**Task description**
Copy exactly the lines from the start of the data below through the one that carries "0.016), 0.5, 0.7))", and only those.

**Material provided**
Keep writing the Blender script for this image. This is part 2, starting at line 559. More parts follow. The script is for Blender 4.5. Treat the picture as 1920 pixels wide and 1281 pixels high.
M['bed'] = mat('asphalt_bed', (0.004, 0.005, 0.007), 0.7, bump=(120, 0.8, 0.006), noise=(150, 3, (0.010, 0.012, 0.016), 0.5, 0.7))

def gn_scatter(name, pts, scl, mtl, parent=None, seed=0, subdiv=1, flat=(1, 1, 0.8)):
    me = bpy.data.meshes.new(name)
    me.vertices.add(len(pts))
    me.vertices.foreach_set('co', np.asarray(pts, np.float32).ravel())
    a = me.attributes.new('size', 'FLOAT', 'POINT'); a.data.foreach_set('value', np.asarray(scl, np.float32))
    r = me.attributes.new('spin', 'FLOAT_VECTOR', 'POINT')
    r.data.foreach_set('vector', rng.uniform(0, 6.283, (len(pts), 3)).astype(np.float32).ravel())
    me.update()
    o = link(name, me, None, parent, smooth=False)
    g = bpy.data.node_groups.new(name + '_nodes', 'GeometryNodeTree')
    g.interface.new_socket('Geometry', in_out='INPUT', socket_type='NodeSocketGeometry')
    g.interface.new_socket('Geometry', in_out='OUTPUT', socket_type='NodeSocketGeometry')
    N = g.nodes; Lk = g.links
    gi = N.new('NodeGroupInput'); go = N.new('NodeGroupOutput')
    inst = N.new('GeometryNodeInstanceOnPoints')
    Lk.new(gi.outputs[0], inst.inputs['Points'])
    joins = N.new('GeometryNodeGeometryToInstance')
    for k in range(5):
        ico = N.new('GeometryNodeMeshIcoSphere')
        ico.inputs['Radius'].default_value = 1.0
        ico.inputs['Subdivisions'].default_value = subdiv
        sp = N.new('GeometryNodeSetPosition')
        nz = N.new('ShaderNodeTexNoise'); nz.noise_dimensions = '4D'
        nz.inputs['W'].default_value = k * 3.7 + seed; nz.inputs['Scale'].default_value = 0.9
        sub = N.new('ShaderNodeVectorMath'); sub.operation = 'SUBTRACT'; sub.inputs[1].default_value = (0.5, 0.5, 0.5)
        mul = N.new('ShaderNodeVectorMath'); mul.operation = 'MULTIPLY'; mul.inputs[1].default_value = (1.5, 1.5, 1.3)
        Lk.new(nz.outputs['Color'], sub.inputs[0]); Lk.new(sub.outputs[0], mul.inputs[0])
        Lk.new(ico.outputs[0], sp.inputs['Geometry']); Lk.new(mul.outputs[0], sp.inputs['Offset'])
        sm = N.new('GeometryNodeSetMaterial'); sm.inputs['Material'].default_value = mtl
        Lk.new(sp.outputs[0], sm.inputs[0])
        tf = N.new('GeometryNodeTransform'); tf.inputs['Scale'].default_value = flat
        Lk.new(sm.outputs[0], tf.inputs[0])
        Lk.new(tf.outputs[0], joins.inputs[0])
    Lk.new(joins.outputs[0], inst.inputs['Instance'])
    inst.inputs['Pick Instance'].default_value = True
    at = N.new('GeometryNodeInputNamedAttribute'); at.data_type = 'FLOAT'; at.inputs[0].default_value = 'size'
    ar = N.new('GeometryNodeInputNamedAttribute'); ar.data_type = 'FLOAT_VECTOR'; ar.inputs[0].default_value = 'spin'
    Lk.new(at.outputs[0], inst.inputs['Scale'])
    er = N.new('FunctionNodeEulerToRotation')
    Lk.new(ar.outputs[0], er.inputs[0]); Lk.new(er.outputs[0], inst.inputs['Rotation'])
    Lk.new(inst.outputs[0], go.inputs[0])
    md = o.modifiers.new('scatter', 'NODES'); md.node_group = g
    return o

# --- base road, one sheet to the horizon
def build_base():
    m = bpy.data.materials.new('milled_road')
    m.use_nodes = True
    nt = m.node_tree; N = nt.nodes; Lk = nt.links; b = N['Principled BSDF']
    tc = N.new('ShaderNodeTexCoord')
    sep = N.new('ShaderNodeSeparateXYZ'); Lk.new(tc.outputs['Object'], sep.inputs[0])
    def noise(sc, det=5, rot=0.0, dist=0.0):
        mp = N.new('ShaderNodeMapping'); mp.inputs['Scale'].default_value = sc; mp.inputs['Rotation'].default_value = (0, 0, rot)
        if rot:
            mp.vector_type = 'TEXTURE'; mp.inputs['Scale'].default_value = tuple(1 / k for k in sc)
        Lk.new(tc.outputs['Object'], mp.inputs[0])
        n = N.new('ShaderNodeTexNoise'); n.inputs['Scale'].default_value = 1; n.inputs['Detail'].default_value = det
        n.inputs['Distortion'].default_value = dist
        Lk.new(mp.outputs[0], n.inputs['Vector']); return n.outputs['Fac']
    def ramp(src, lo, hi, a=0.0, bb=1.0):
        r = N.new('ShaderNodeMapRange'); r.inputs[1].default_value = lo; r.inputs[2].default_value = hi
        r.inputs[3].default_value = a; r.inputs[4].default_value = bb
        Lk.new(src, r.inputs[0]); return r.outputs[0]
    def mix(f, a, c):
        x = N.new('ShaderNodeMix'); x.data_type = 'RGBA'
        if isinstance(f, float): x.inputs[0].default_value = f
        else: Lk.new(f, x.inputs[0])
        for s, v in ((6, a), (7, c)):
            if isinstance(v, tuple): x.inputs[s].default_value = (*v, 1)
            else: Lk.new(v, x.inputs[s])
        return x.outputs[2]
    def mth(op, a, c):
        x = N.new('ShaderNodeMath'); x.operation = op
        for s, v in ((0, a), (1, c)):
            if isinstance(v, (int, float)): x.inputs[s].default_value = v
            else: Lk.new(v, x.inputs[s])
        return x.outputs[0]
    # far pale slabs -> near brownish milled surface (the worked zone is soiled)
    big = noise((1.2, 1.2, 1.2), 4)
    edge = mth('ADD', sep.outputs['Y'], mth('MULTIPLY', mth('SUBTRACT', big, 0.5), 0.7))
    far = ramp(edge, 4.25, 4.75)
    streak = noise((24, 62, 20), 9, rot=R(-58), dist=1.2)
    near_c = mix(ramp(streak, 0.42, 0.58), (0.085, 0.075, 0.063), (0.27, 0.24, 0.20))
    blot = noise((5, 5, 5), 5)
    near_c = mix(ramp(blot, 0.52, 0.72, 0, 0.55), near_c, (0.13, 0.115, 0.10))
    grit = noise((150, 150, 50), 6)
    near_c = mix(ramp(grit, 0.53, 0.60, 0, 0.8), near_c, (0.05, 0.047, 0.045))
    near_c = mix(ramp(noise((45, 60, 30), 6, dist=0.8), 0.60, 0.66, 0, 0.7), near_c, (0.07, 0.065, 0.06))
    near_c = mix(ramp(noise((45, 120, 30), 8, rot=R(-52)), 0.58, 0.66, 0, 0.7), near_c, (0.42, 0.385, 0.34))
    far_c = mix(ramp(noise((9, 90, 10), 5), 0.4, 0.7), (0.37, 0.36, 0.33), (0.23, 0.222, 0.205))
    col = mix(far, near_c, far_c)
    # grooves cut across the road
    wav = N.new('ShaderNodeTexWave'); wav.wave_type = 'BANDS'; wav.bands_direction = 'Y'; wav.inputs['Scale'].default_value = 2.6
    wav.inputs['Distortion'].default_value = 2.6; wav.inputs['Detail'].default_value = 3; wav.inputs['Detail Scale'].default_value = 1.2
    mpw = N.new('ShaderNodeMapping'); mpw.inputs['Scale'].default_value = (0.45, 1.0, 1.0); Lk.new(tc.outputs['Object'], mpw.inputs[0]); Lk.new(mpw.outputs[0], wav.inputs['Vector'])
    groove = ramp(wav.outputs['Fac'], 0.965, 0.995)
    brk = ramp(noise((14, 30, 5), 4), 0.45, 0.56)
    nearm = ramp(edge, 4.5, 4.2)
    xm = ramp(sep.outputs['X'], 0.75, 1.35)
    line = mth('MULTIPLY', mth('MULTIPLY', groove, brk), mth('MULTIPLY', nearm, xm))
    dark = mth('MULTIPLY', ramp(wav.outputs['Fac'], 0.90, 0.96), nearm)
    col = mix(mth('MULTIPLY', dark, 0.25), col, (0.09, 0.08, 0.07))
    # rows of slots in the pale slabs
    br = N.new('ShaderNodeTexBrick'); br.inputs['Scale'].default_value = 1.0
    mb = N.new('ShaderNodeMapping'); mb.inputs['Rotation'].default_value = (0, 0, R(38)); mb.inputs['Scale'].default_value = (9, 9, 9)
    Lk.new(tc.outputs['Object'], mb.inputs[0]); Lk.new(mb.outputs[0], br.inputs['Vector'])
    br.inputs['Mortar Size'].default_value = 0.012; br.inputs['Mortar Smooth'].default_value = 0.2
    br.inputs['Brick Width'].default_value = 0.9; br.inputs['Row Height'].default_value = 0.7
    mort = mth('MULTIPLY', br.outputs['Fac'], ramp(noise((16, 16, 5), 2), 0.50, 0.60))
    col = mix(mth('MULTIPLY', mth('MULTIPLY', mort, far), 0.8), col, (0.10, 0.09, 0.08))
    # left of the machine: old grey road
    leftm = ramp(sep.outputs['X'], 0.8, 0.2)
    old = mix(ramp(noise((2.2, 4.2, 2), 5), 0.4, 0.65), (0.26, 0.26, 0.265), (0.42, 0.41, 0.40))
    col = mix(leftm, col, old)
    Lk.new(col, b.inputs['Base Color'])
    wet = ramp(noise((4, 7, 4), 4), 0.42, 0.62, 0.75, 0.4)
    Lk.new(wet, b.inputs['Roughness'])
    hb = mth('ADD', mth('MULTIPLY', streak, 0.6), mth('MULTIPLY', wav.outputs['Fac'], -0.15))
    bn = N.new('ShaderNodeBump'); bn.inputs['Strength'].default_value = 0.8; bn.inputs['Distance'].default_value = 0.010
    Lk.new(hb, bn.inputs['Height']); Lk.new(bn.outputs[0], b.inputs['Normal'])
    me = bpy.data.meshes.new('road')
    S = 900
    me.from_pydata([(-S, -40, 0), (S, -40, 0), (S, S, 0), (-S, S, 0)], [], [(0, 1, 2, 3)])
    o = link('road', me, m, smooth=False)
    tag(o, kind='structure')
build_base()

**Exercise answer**
Keep writing the Blender script for this image. This is part 2, starting at line 559. More parts follow. The script is for Blender 4.5. Treat the picture as 1920 pixels wide and 1281 pixels high.
M['bed'] = mat('asphalt_bed', (0.004, 0.005, 0.007), 0.7, bump=(120, 0.8, 0.006), noise=(150, 3, (0.010, 0.012, 0.016), 0.5, 0.7))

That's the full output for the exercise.